Мартин Лютер – грандиозная фигура, воплотившая в себе немецкий дух – был необыкновенно музыкален. Откровенно говоря, я его не люблю. Немецкое в чистом виде – сепаратистски-антиримское, антиевропейское – отталкивает и пугает меня, даже когда оно принимает форму евангелической свободы и духовной эмансипации, а специфически-лютеровское – холерически-грубая брань, плевки и безудержная ярость, устрашающая дюжесть в сочетании с нежной чувствительностью и простодушнейшим суеверным страхом перед демонами, инкубами и прочей чертовщиной, – все это вызывает во мне инстинктивную неприязнь. Я бы не хотел быть гостем Лютера и, оказавшись с ним за одним столом, наверно, чувствовал бы себя как под гостеприимным кровом людоеда; я убежден, что с Львом Десятым, Джованни Медичи, доброжелательным гуманистом, которого Лютер называл «эта чертова свинья, папа», я гораздо скорее нашел бы общий язык.

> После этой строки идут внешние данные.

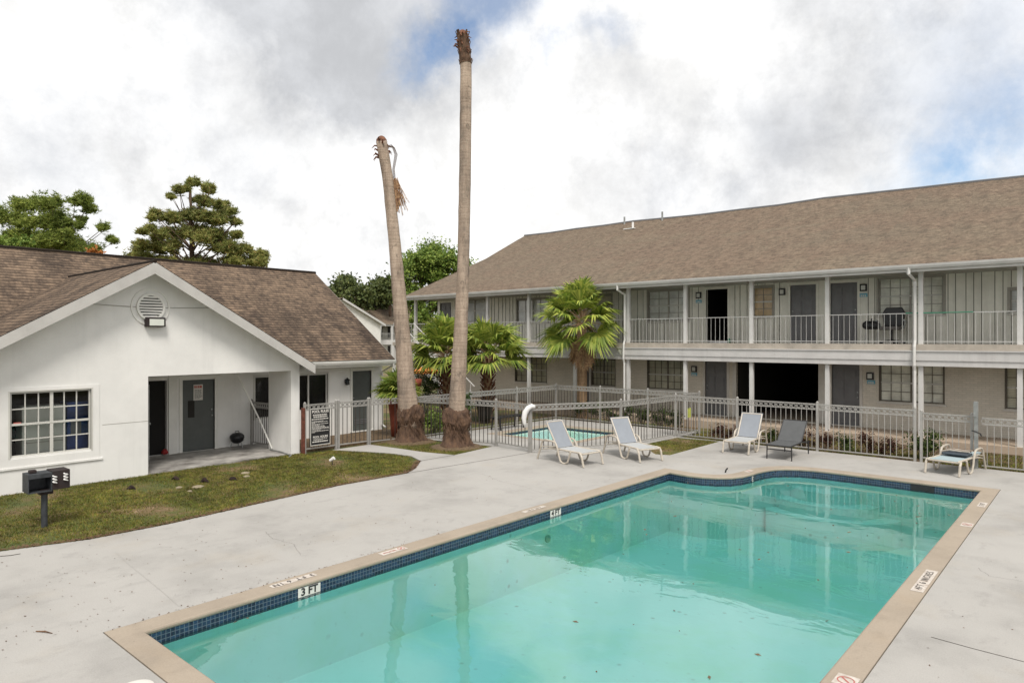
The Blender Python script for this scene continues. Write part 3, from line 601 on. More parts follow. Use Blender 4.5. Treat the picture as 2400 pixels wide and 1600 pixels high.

К тому же я не считаю непреложным противопоставление народной силы и цивилизации, антитезу: Лютер – утонченный педант Эразм. Гёте преодолел эти противоположности и примирил их. Он олицетворяет собою цивилизованную мощь, народную силу, урбанистический демонизм, дух и плоть в одно и то же время, иначе говоря – искусство… С ним Германия сделала громадный шаг вперед в области человеческой культуры, – вернее, должна была сделать; ибо в действительности она всегда больше держалась Лютера, нежели Гёте. Да и кто станет отрицать, что Лютер был великим человеком, великим на самый что ни на есть немецкий лад, великим и сугубо немецким даже в своей двойственности как сила освободительная и вместе с тем тормозящая, как консервативный революционер. Ведь он не только реформировал церковь – он спас христианство. В Европе привыкли упрекать немецкую натуру в нехристианственности, в язычестве. Это весьма спорно. Германия самым серьезным образом относилась к христианству. Немец Лютер воспринимал христианство с наивно крестьянской серьезностью в эпоху, когда его нигде уже не принимали всерьез. Лютеровская революция сохранила христианство, – примерно так же, как New Deal129 предназначен сохранить капиталистический строй (пусть даже капитализм этого и не понимает).